Tom is correct. "Baksheesh" (loosely meant to convey the demand "share the wealth") is more of a bribe. When bicycling the length of the Nile Valley, we were often accosted by groups of children running after us and throwing rocks while screaming for baksheesh. Quite the unforgettable experience.

Posted by
4948 posts

I visited Egypt last was in 1985 and the Egyptian Pound was currency controlled. There was a black market were you could exchange with dollars and get about 25% more pounds for your dollars. Not sure if that is still the case.

Posted by
42 posts

I was just there last month. Many places that deal with tourists will take dollars (and I suppose euros) but as others have said, better to have local currency. Current exchange rate is about 16 pounds per U.S. dollar. There is no such thing as a one-pound note -- the smallest note is 5 pounds. There are one-pound coins but I never saw one in circulation, let alone any smaller piaster coins -- I had to ask my guide to show me one. Normal tip (which you can call baksheesh) for a restroom attendant, hotel bellman or someone who helps you see something special in a tomb is 5 or 10. There are lots of ATMs. Like many other third world countries there seems to be a perennial difficulty for anyone to make change. ATMs tend to give 100 or 200 pound notes which can be hard to break. Do that anywhere you can that seems like a place that should be able to do it (such as in a restaurant), even if they may fuss a bit asking if you have "small money" because businesses like to hoard small bills too, or a bank will give smaller bills for your big ones. The more smaller bills you have (5, 10, 20) the easier it is to make purchases and give the right tip. If you have U.S. cash as well (and not a bad idea to have some of that) then also, smaller bills such as a stash of one-dollar bills is good. Don't try to pay anything with foreign coins, as they can only exchange the bills.

Posted by
3254 posts

Normal tip (which you can call baksheesh)

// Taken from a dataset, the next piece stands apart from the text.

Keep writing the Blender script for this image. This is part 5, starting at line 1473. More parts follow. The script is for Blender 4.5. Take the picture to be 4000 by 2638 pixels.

The fact that tip and bribe, very different concepts in the West, are the same word tells you a lot about the culture.

Posted by
577 posts

What is the tip amount for tour guides, drivers?

Posted by
6763 posts

And have Egyptian coins for tips for cleaners/ attendants to use rest rooms. The only time I refused was in the airport.

Posted by
42 posts

A normal rest room tip is a 5 pound note (about 30 U.S. cents). They do expect it, and not unreasonably in my opinion -- I sure would not like to sit in a toilet all day and keep it clean in the hope of 30 cent tips. For guides and drivers, I think it can vary greatly depending on what you get and the payment arrangement you make with them. For the wonderful, knowledgeable guide who led our group tour for two weeks and provided 24/7 service, I tipped about $200 U.S. at the end (a bit above the U.S. tour company's recommendation of about $10 per person in the group per day). For the great, hardworking crew of a Nile cruise yacht (a "dahabiyya"), about $15 U.S. per day (5 day cruise -- collective tip, for the crew to share per their own arrangements). These were situations where the tour costs were prepaid in advance to the tour company, and much of the normal daily small tipping was covered from that by our guide (tips for restaurant waiters at group meals, for our bus or motorboat drivers, hotel luggage porters, etc.), but the tip for the guide herself and the yacht crew from the tour participants were understood to be an additional customary part of their compensation.

Posted by
31 posts

I was in Egypt May of this year. In major cities & Nile river cruises, U.S. dollars were readily accepted as tips by guides/hotel staff. Since it's difficult to find small bills/coins of Egyptian currency, it makes sense to bring alot of $1 USD bills for tipping. (It's easier than trying to find small bills while there & you'll appear v. generous.) Shops & restaurants wanted Egyptian currency or credit cards. I used Uber to book/pay electronically for transportation around Cairo. Had no problems using credit cards for meals, or using debit card to obtain Egyptian pounds from ATM.

Posted by
6763 posts

We used Egyptian coins for tips in rest rooms. Go to a bank and get a couple of rolls of coins.

Posted by
124 posts

Omigosh, this thread was so helpful! I am headed to Egypt next month.